>> start Listed records

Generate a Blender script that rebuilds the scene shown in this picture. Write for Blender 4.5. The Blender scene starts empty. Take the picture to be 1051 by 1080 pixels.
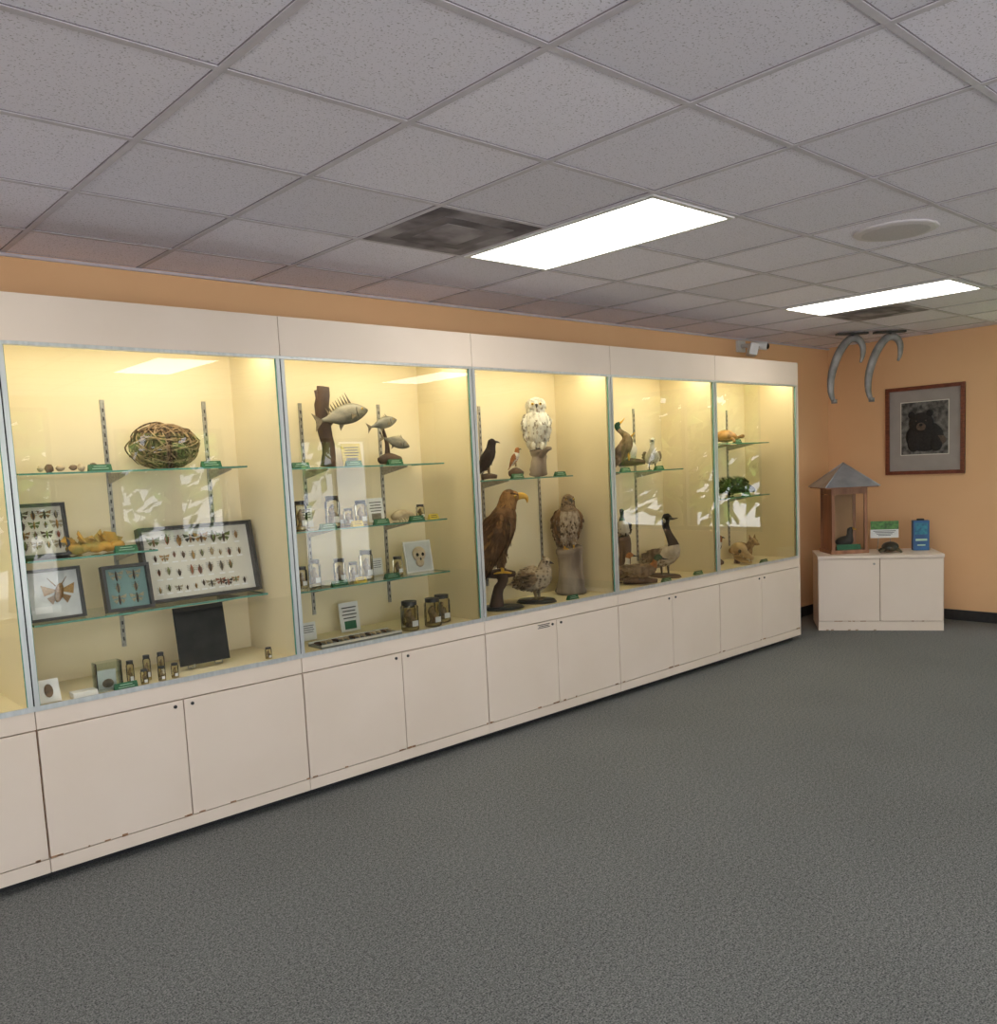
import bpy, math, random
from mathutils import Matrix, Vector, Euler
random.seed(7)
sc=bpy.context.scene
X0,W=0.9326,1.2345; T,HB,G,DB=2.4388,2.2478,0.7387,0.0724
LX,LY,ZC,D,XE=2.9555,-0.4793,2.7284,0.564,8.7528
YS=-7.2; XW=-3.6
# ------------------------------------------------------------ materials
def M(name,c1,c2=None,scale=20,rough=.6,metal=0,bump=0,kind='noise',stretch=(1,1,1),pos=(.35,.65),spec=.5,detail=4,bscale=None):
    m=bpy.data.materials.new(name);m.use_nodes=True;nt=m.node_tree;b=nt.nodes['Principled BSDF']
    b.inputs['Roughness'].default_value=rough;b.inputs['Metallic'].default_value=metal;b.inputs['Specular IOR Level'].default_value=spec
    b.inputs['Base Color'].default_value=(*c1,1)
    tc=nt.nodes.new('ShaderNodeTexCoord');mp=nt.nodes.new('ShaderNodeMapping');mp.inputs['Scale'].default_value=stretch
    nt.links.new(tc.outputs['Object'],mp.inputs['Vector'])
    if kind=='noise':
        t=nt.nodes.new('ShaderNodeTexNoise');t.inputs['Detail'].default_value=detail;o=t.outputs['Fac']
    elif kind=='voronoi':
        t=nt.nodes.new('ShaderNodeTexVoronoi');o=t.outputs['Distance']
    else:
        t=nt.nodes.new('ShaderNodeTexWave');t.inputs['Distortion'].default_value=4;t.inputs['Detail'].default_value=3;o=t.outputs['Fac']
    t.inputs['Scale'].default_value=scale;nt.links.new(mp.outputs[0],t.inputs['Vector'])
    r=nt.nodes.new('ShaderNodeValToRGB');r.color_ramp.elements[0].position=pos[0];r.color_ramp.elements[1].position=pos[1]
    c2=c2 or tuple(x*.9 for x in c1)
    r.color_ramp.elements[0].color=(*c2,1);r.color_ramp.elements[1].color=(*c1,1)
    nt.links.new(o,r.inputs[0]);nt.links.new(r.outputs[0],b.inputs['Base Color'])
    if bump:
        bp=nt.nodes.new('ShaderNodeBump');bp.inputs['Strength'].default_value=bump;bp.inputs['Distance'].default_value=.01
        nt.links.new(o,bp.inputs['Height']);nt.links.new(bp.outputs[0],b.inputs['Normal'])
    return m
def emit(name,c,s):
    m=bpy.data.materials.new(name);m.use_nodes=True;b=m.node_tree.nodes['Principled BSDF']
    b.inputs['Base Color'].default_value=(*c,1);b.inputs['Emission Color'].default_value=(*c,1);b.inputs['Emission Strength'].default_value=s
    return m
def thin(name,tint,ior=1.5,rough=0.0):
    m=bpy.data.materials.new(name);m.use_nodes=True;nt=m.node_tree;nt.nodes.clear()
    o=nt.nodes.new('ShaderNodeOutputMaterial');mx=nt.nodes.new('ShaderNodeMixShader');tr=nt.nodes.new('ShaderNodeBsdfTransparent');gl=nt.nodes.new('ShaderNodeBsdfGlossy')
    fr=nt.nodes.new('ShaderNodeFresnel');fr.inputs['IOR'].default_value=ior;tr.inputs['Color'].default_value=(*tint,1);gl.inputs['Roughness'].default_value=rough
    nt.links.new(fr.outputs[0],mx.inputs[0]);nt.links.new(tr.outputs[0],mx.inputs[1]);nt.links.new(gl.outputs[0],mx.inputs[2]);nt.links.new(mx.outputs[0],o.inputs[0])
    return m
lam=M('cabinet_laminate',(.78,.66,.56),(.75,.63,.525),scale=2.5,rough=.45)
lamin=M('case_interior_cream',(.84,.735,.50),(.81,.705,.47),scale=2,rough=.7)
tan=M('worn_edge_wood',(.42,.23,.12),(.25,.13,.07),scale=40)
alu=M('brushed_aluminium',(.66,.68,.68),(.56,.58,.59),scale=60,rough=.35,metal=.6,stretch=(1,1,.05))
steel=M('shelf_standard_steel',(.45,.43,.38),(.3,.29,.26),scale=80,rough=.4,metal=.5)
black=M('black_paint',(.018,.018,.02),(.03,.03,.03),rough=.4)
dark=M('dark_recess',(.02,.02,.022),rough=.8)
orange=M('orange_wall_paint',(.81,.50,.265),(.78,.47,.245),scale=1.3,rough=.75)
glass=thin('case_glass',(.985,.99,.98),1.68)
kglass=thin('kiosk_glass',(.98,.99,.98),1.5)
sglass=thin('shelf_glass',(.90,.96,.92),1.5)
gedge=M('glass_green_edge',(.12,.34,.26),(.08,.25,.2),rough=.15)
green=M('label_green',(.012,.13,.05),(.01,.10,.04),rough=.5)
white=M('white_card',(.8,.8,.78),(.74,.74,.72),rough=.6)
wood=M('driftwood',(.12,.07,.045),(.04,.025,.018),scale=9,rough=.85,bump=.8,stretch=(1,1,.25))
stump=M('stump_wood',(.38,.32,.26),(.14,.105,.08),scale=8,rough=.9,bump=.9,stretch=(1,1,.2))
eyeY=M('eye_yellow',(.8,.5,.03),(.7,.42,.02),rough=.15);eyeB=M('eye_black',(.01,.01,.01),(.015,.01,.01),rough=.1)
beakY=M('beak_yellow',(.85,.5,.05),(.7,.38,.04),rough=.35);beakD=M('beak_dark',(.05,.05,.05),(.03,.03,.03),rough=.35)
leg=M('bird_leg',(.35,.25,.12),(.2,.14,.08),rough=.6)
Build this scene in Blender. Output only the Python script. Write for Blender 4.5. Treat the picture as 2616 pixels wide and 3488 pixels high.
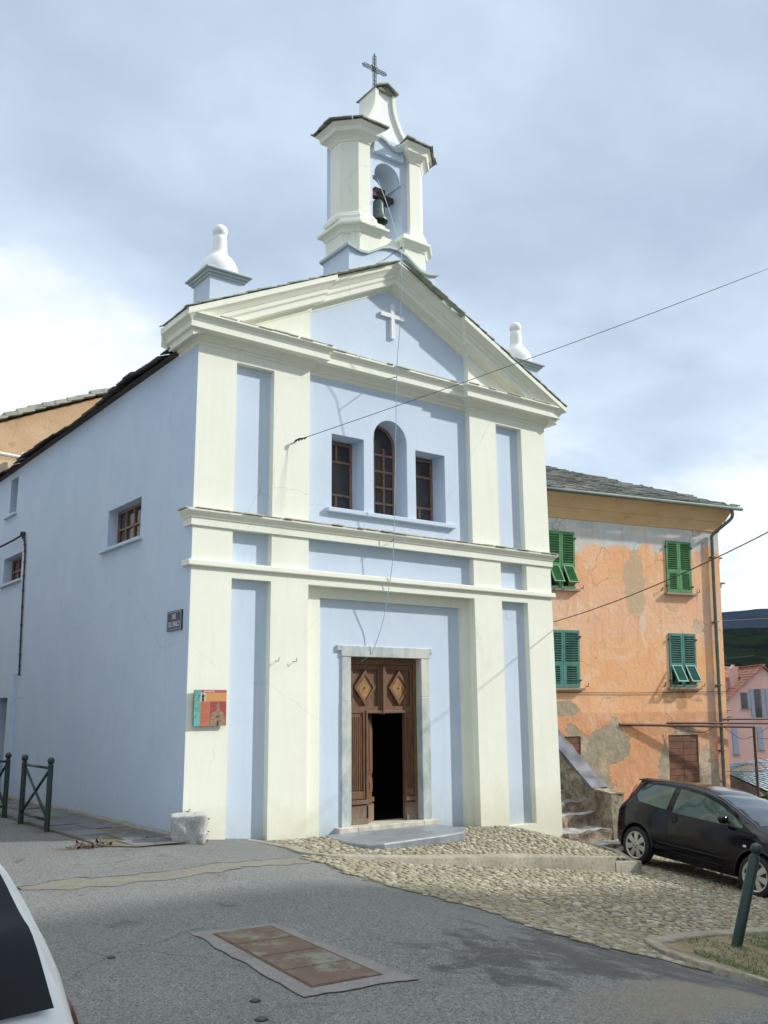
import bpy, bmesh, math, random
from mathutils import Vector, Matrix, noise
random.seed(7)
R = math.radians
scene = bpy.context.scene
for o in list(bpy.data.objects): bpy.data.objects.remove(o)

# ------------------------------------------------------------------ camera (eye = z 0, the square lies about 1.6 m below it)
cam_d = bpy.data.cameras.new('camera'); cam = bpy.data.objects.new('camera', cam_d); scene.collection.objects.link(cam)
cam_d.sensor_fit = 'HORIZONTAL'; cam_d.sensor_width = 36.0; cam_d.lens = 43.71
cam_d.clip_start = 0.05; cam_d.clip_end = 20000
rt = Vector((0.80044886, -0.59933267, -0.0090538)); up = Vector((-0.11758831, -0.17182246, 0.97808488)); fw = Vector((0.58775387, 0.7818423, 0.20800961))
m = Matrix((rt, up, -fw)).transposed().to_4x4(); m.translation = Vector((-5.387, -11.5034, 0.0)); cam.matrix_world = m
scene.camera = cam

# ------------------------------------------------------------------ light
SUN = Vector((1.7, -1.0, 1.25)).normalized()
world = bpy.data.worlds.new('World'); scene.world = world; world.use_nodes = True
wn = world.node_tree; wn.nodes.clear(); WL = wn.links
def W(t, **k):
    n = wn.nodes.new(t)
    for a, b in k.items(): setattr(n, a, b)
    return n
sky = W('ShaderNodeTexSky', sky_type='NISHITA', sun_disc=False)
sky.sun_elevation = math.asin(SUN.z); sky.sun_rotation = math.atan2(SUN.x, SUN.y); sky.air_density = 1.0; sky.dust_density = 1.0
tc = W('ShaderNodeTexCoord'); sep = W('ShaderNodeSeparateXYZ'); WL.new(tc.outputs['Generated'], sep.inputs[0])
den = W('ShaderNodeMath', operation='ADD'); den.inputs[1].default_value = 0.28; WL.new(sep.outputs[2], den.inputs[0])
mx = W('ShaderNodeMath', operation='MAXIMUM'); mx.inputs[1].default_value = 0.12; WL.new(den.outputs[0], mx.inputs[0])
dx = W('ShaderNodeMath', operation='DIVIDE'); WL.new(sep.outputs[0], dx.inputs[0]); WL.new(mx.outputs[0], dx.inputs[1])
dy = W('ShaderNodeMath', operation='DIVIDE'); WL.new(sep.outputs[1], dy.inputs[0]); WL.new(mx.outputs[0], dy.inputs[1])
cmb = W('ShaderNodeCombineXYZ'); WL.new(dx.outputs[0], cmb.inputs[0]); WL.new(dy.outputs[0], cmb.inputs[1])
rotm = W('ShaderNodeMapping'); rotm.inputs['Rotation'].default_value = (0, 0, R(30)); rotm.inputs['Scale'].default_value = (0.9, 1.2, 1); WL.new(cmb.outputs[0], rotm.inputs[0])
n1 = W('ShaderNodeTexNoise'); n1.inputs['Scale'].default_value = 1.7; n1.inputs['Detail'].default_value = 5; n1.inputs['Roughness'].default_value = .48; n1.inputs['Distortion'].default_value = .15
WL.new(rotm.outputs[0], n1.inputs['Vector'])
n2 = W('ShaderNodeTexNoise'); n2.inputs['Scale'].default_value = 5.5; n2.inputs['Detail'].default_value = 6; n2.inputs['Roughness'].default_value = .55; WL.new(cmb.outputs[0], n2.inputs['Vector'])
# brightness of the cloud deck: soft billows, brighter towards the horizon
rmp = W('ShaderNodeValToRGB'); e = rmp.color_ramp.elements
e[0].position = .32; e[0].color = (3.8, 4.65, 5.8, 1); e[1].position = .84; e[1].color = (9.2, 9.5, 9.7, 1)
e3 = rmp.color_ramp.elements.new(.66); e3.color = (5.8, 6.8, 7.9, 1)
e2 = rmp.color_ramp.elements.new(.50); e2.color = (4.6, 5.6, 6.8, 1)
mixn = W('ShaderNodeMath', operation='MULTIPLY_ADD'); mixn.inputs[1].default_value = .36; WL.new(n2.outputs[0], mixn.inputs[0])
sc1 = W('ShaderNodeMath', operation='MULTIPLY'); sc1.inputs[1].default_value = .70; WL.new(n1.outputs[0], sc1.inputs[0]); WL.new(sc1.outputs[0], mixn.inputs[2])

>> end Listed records

→ **Your goal**
Transcribe only the lines above that start at the line containing "Build this scene" and end at the line containing "for o in list(bpy.data.objects): bpy.data.objects.remove(o)". Omit pictures.

→ **Exercise solution**
Build this scene in Blender. Output only the Python script. Write for Blender 4.5. Treat the picture as 2616 pixels wide and 3488 pixels high.
import bpy, bmesh, math, random
from mathutils import Vector, Matrix, noise
random.seed(7)
R = math.radians
scene = bpy.context.scene
for o in list(bpy.data.objects): bpy.data.objects.remove(o)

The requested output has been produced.